Lots of Scots did not appreciate George Osborne & co. saying that we could not keep the pound after independence. Did they mean it? There’s no way of knowing until and unless negotiations begin after a vote for independence. You take your pick according to what you want to believe and which side of the debate you support. These matters however, in the end are determined by self-interest and public opinion. Anyone who thinks the other parts of the UK are going to vote for a Eurozone style currency union with Scotland after rejecting it with the EU, does not understand their fellow citizens.


With a short time to go it is more and more important that when campaigning we do nothing that harms the image of the side we support. Don’t hate or insult the sort of people you meet every day in shops, on the bus or at work. I find it best simply to ignore any insulting language online. We’re all very passionate about the issues and we’ve all said things that are unkind. That’s the nature of politics. But there are lots of good people on both sides and it’s possible to have reasonable, informed conversations with them. You often learn something too and make friends.

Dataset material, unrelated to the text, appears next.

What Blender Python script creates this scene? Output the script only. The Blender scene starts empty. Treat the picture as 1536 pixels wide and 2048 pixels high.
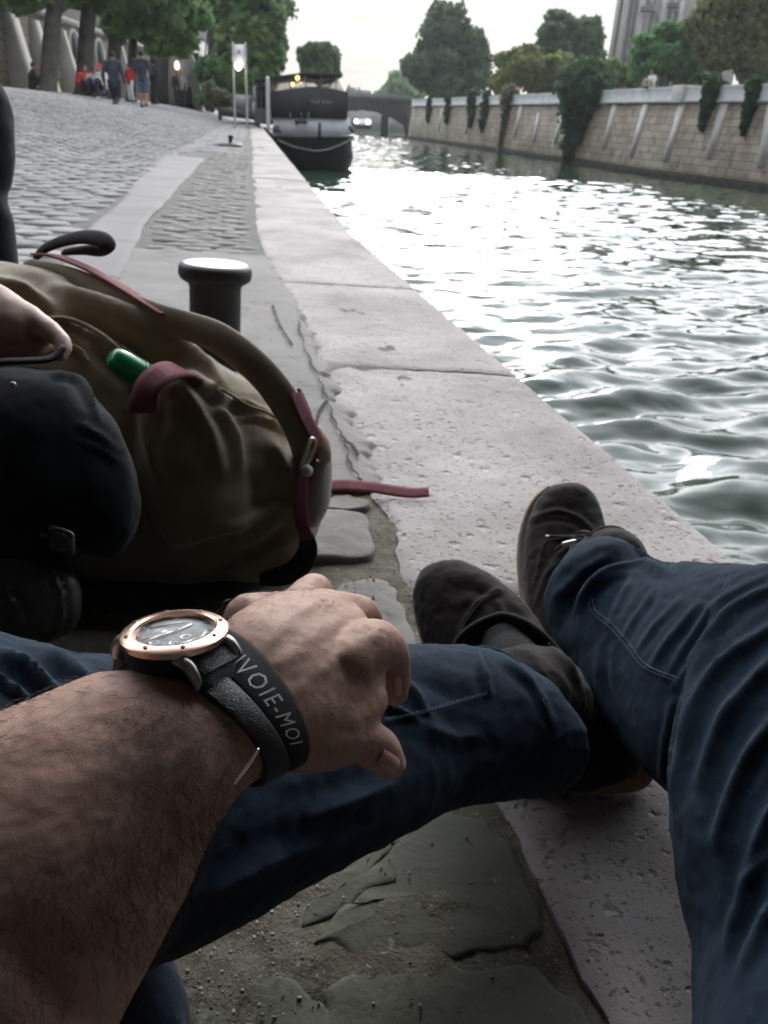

Independence is clearly possible. The issue is whether it is the best course of action for Scotland. Many independence supporters want independence as an ideal in itself. They want it come what may. The rest of us have to balance up the advantages and disadvantages of what we think would happen. There is much that is uncertain, especially with regard to the key issues of currency and the EU. How someone is liable to vote may be influenced by their attitude to risk. Scotland is a great place to live now. It’s a great place, at least in part, because we’ve been in the UK for the last 300 years. No doubt Scotland would still be a great place to live after independence, but that Scotland is another country where I have never lived a new nation state with an international relationship with places I have always thought of as part of my home.  

Sunday 13 July 2014

A parable about wind

There was once a house shared by four old friends, Shona, Elizabeth, Wyn and Niamh. They had lived together for a long time. They all spoke the same language, with slightly different accents, and had broadly similar attitudes and cultures. Over time some friction developed in this house, primarily over bills, how to share out money and how to run the house. Shona decided to leave. But did Shona now want to live on her own? On the contrary, she now wanted to live in a large dormitory, containing not only her former housemates, but also people with very different languages and cultures. The residents of the dormitory wondered whether they really wanted such a fractious new dormitory member. If Shona could not bear to live in the same house as her English speaking former housemates, would she not be a source of trouble and disharmony in the dormitory? If English speakers could not bear to live together what example would that set to the Spanish speakers or the German speakers? The members of the dormitory got together to decide if they should let Shona come and live there. They elected a Luxembourger whose name sounded like rubbish but whose advice was anything but. He looked in an old book and found a proverb saying sorry Shona “She who troubleth her own house shall inherit the wind.”